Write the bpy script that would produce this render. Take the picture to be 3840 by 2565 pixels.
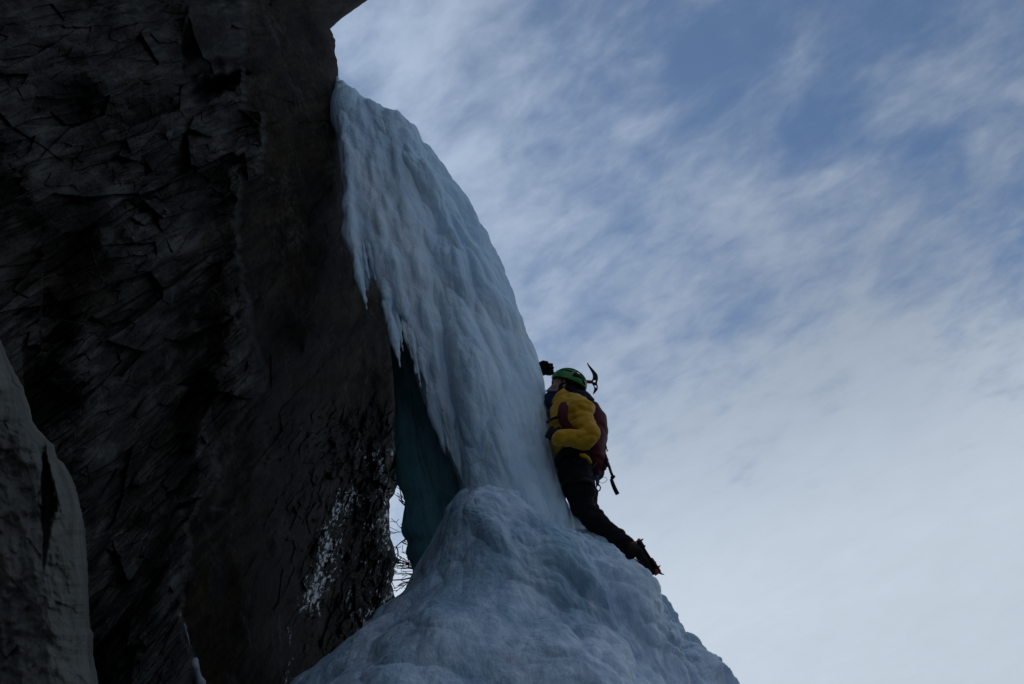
import bpy, math, random
import numpy as np
from mathutils import Vector, Matrix

for o in list(bpy.data.objects):
    bpy.data.objects.remove(o)
random.seed(7)
scene = bpy.context.scene
col = scene.collection
R_ = math.radians

# ------------------------------------------------------------------ camera
PITCH, ROLL, FPX = R_(35), R_(15), 4635.0      # focal length in pixels of the 3840 px wide photograph
CAM = np.array([0.0, 0.0, 1.6])
F = np.array([0, math.cos(PITCH), math.sin(PITCH)])
up0 = np.array([0, -math.sin(PITCH), math.cos(PITCH)])
rt0 = np.array([1.0, 0, 0])
RX = math.cos(ROLL) * rt0 - math.sin(ROLL) * up0
UX = math.sin(ROLL) * rt0 + math.cos(ROLL) * up0
cd = bpy.data.cameras.new("camera")
cam = bpy.data.objects.new("camera", cd)
col.objects.link(cam)
m = Matrix.Identity(4)
for i in range(3):
    m[i][0], m[i][1], m[i][2], m[i][3] = RX[i], UX[i], -F[i], CAM[i]
cam.matrix_world = m
cd.sensor_width = 36.0
cd.lens = 36.0 * FPX / 3840.0
cd.clip_start, cd.clip_end = 0.05, 3000
scene.camera = cam

# ------------------------------------------------------------------ light and sky
SUN_AZ, SUN_EL = R_(-28), R_(38)        # azimuth from +Y towards +X ; behind the cliff, up left
sun_dir = Vector((math.sin(SUN_AZ) * math.cos(SUN_EL), math.cos(SUN_AZ) * math.cos(SUN_EL), math.sin(SUN_EL)))
sl = bpy.data.lights.new("sun", 'SUN')
sl.energy = 0.5
sl.angle = R_(14)
sl.color = (1.0, 0.95, 0.88)
so = bpy.data.objects.new("sun", sl)
so.rotation_euler = sun_dir.to_track_quat('Z', 'Y').to_euler()
col.objects.link(so)
scene.view_settings.view_transform = 'Standard'
scene.view_settings.look = 'None'
scene.view_settings.exposure = 0.12
scene.view_settings.gamma = 1.0
scene.view_settings.use_curve_mapping = False


def raydir(px, py):
    d = F + RX * ((px - 1920) / FPX) + UX * ((1282.5 - py) / FPX)
    return d / np.linalg.norm(d)


class NT:
    """small node-tree helper"""
    def __init__(s, nt):
        s.nt = nt; s.n = nt.nodes; s.l = nt.links
    def node(s, t, **kw):
        n = s.n.new(t)
        for k, v in kw.items():
            setattr(n, k, v)
        return n
    def put(s, sock, v):
        if isinstance(v, bpy.types.NodeSocket):
            s.l.new(v, sock)
        elif v is not None:
            sock.default_value = v
    def math(s, op, a, b=None, c=None, clamp=False):
        n = s.node('ShaderNodeMath', operation=op, use_clamp=clamp)
        s.put(n.inputs[0], a)
        if b is not None: s.put(n.inputs[1], b)
        if c is not None: s.put(n.inputs[2], c)
        return n.outputs[0]
    def vmath(s, op, a, b=None):
        n = s.node('ShaderNodeVectorMath', operation=op)
        s.put(n.inputs[0], a)
        if b is not None: s.put(n.inputs[1], b)
        return n.outputs['Value'] if op in ('DOT_PRODUCT', 'LENGTH') else n.outputs[0]
    def mix(s, f, a, b):
        n = s.node('ShaderNodeMix', data_type='RGBA')
        s.put(n.inputs[0], f); s.put(n.inputs[6], a); s.put(n.inputs[7], b)
        return n.outputs[2]
    def noise(s, vec, scale, detail=4, rough=0.5, dist=0.0, out='Fac'):
        n = s.node('ShaderNodeTexNoise')
        s.put(n.inputs['Vector'], vec)
        n.inputs['Scale'].default_value = scale
        n.inputs['Detail'].default_value = detail
        n.inputs['Roughness'].default_value = rough
        n.inputs['Distortion'].default_value = dist
        return n.outputs[out]
    def ramp(s, f, lo, hi, a=0.0, b=1.0, smooth=True):
        n = s.node('ShaderNodeMapRange')
        n.interpolation_type = 'SMOOTHSTEP' if smooth else 'LINEAR'
        s.put(n.inputs[0], f)
        n.inputs[1].default_value, n.inputs[2].default_value = lo, hi
        n.inputs[3].default_value, n.inputs[4].default_value = a, b
        return n.outputs[0]
    def mapping(s, vec, rot=(0, 0, 0), scale=(1, 1, 1), loc=(0, 0, 0)):
        n = s.node('ShaderNodeMapping')
        s.put(n.inputs[0], vec)
        n.inputs['Location'].default_value = loc
        n.inputs['Rotation'].default_value = rot
        n.inputs['Scale'].default_value = scale
        return n.outputs[0]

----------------

__GIVEN PROBLEM__
From start to finish, output the listing exactly, but omit its pictures.

__ANSWER__
Write the bpy script that would produce this render. Take the picture to be 3840 by 2565 pixels.
import bpy, math, random
import numpy as np
from mathutils import Vector, Matrix

for o in list(bpy.data.objects):
    bpy.data.objects.remove(o)
random.seed(7)
scene = bpy.context.scene
col = scene.collection
R_ = math.radians

# ------------------------------------------------------------------ camera
PITCH, ROLL, FPX = R_(35), R_(15), 4635.0      # focal length in pixels of the 3840 px wide photograph
CAM = np.array([0.0, 0.0, 1.6])
F = np.array([0, math.cos(PITCH), math.sin(PITCH)])
up0 = np.array([0, -math.sin(PITCH), math.cos(PITCH)])
rt0 = np.array([1.0, 0, 0])
RX = math.cos(ROLL) * rt0 - math.sin(ROLL) * up0
UX = math.sin(ROLL) * rt0 + math.cos(ROLL) * up0
cd = bpy.data.cameras.new("camera")
cam = bpy.data.objects.new("camera", cd)
col.objects.link(cam)
m = Matrix.Identity(4)
for i in range(3):
    m[i][0], m[i][1], m[i][2], m[i][3] = RX[i], UX[i], -F[i], CAM[i]
cam.matrix_world = m
cd.sensor_width = 36.0
cd.lens = 36.0 * FPX / 3840.0
cd.clip_start, cd.clip_end = 0.05, 3000
scene.camera = cam

# ------------------------------------------------------------------ light and sky
SUN_AZ, SUN_EL = R_(-28), R_(38)        # azimuth from +Y towards +X ; behind the cliff, up left
sun_dir = Vector((math.sin(SUN_AZ) * math.cos(SUN_EL), math.cos(SUN_AZ) * math.cos(SUN_EL), math.sin(SUN_EL)))
sl = bpy.data.lights.new("sun", 'SUN')
sl.energy = 0.5
sl.angle = R_(14)
sl.color = (1.0, 0.95, 0.88)
so = bpy.data.objects.new("sun", sl)
so.rotation_euler = sun_dir.to_track_quat('Z', 'Y').to_euler()
col.objects.link(so)
scene.view_settings.view_transform = 'Standard'
scene.view_settings.look = 'None'
scene.view_settings.exposure = 0.12
scene.view_settings.gamma = 1.0
scene.view_settings.use_curve_mapping = False


def raydir(px, py):
    d = F + RX * ((px - 1920) / FPX) + UX * ((1282.5 - py) / FPX)
    return d / np.linalg.norm(d)


class NT:
    """small node-tree helper"""
    def __init__(s, nt):
        s.nt = nt; s.n = nt.nodes; s.l = nt.links
    def node(s, t, **kw):
        n = s.n.new(t)
        for k, v in kw.items():
            setattr(n, k, v)
        return n
    def put(s, sock, v):
        if isinstance(v, bpy.types.NodeSocket):
            s.l.new(v, sock)
        elif v is not None:
            sock.default_value = v
    def math(s, op, a, b=None, c=None, clamp=False):
        n = s.node('ShaderNodeMath', operation=op, use_clamp=clamp)
        s.put(n.inputs[0], a)
        if b is not None: s.put(n.inputs[1], b)
        if c is not None: s.put(n.inputs[2], c)
        return n.outputs[0]
    def vmath(s, op, a, b=None):
        n = s.node('ShaderNodeVectorMath', operation=op)
        s.put(n.inputs[0], a)
        if b is not None: s.put(n.inputs[1], b)
        return n.outputs['Value'] if op in ('DOT_PRODUCT', 'LENGTH') else n.outputs[0]
    def mix(s, f, a, b):
        n = s.node('ShaderNodeMix', data_type='RGBA')
        s.put(n.inputs[0], f); s.put(n.inputs[6], a); s.put(n.inputs[7], b)
        return n.outputs[2]
    def noise(s, vec, scale, detail=4, rough=0.5, dist=0.0, out='Fac'):
        n = s.node('ShaderNodeTexNoise')
        s.put(n.inputs['Vector'], vec)
        n.inputs['Scale'].default_value = scale
        n.inputs['Detail'].default_value = detail
        n.inputs['Roughness'].default_value = rough
        n.inputs['Distortion'].default_value = dist
        return n.outputs[out]
    def ramp(s, f, lo, hi, a=0.0, b=1.0, smooth=True):
        n = s.node('ShaderNodeMapRange')
        n.interpolation_type = 'SMOOTHSTEP' if smooth else 'LINEAR'
        s.put(n.inputs[0], f)
        n.inputs[1].default_value, n.inputs[2].default_value = lo, hi
        n.inputs[3].default_value, n.inputs[4].default_value = a, b
        return n.outputs[0]
    def mapping(s, vec, rot=(0, 0, 0), scale=(1, 1, 1), loc=(0, 0, 0)):
        n = s.node('ShaderNodeMapping')
        s.put(n.inputs[0], vec)
        n.inputs['Location'].default_value = loc
        n.inputs['Rotation'].default_value = rot
        n.inputs['Scale'].default_value = scale
        return n.outputs[0]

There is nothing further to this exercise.